Seorang selebriti, sesuai tuntutan profesi, perlu popularitas. Rasanya tak ada artis yang tak ingin terkenal. Belum terkenal, nama dan fotonya tak terpajang di media, belum sah sebagai selebriti.

Gosip bahkan bisa jadi bumbu penyedap untuk mendongkrak popularitas. Digosipkan pacaran atau putus cinta, menikah atau bercerai lagi, atau berselingkuh, seorang artis biasanya sudah siap menghadapi pertanyaan wartawan, dan publik tak terlalu menuntut jawaban sejelas dan sejujur-jujurnya.

Klarifikasi dengan kalimat klise seperti sudah sering kita dengar sudah cukup.

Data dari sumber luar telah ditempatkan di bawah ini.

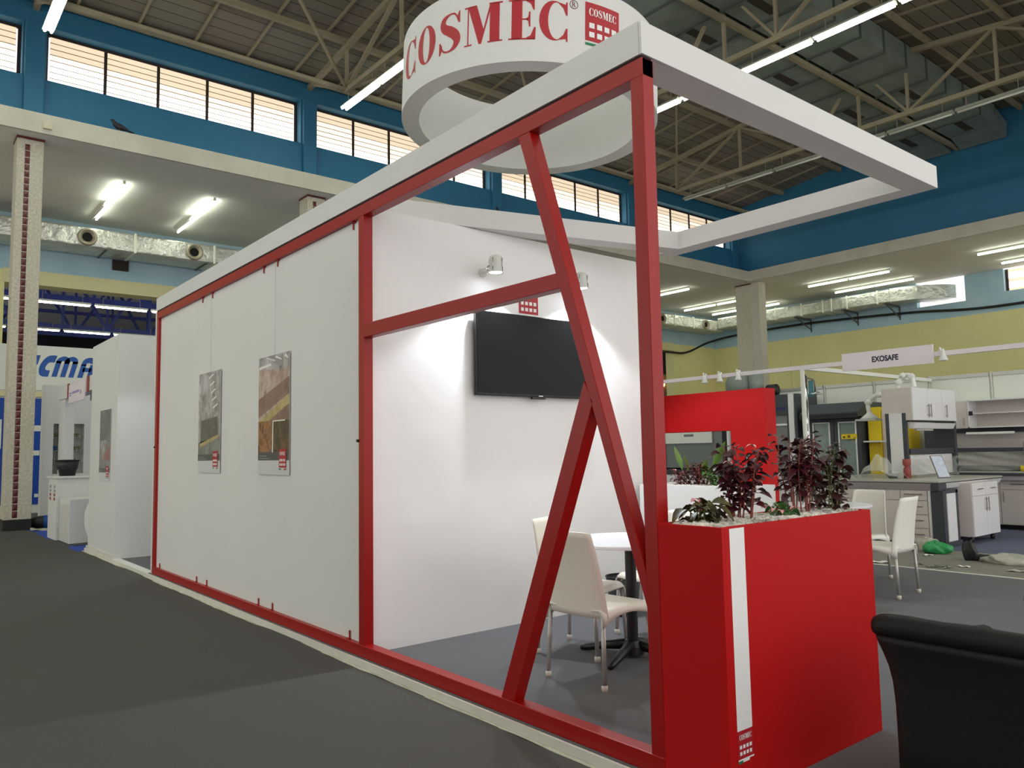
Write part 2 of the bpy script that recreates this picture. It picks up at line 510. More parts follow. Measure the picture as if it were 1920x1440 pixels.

Dalam batas tertentu, gosip diperlukan. Kalau perlu direkayasa demi tujuan tertentu. Setelah gosip berlalu dan si artis makin terkenal, semua kembali seperti semula, seolah tak pernah terjadi apapun. Publik yang sudah sepakat artis dan gosip satu paket tak terpisahkan, tak akan mempertanyakan lebih jauh.

Tapi bagaimana kalau yang jadi bulan-bulanan gosip seorang ustadz?

Ustadz dan selebriti jelas berbeda. Publik memiliki tuntutan berbeda. Ketika Aa’ Gym menikah lagi, kita tahu apa yang kemudian terjadi. Penjelasan Aa’ Gym saat konperensi pers didampingi istri pertama, malah menambah kekecewaan. Betapa pun agama membolehkan, betapa pun Aa’ Gym merasa mampu bersikap adil, cemooh tetap berseliweran. Setelah itu pemberitaan Aa’ Gym melulu soal kehidupan pribadi dan dua istrinya. Semua seolah lupa Aa’ Gym pernah mengisi hari-hari kita dengan ceramahnya yang, kadang jenaka, kadang menentramkan, sering juga bisa menyentakkan kesadaran. Kita yang terlanjur menempatkan Aa’ Gym sebagai idola, panutan, kecewa berat.

Prasangka Aa’ Gym tergoda wanita lain, dan membuat istri pertamanya terluka, tak mudah dilenyapkan. Kalau saja Aa’ Gym tak menjelaskan apapun berkaitan dengan pernikahan keduanya, apa keadaan akan berbeda? Atau, bagaimana seharusnya seorang ustadz menyikapi ketika kehidupan pribadinya jadi sorotan dan bahan bergosip?

Seorang ustadz tentu tak bisa menyikapi gosip memakai gaya selebriti. Lewat sikap dan kata-katanya publik tak hanya mencari kebenaran, tapi sekaligus akan menilai kualitas ilmu, iman, kesholehan juga kepribadian sang ustadz. Salah bicara dan bertindak, reputasi sang ustadz jadi taruhan.

Kita tahu, menyikapi gosip kadang serba salah. Diam, publik akan menganggap gosip benar adanya. Menjelaskan disangka membela diri.

Ustadz Solmed sempat melontarkan kalimat bagus. Dia bilang, “Kalau ada seribu cacian, saya sudah menyiapkan dua ribu maaf.” Tapi kalimat, sebagus apapun, tetap hanya kalimat. Kita tak bisa mengemas diri hanya bersandar pada kata-kata. Tulisan ini sama sekali tak ingin menyarankan ustadz-ustadz top itu punya tim public relation (PR) seperti politisi atau artis top Hollywood untuk menyusun jawaban setiap kali ada pertanyaan wartawan yang perlu dijawab dengan kalimat canggih.

Jawaban jujur dan apa adanya pasti jauh lebih bermanfaat dibanding kalimat bagus dilengkapi kutipan indah tapi rekayasa. Kejujuran tidak selalu menyenangkan. Bersikap jujur dan apa adanya juga bisa membuat kecewa. Tapi kalau sudah yakin dengan jalan yang dipilih, kenapa harus menyembunyikan atau menghindar? Takut tidak populer lagi?

Ini masalahnya. Ustadz bukan artis, popularitas mestinya bukan tujuan. Kita tahu, popularitas mengandung konsekuensi, positif juga negatif. Memanfaatkan popularitas demi tujuan baik atau buruk, sama-sama ada konsekuensinya.

Demi Tuhan, bukankah sekarang saatnya kita berhenti mengejar popularitas dan mengidolakan seorang ustadz semata karena populer.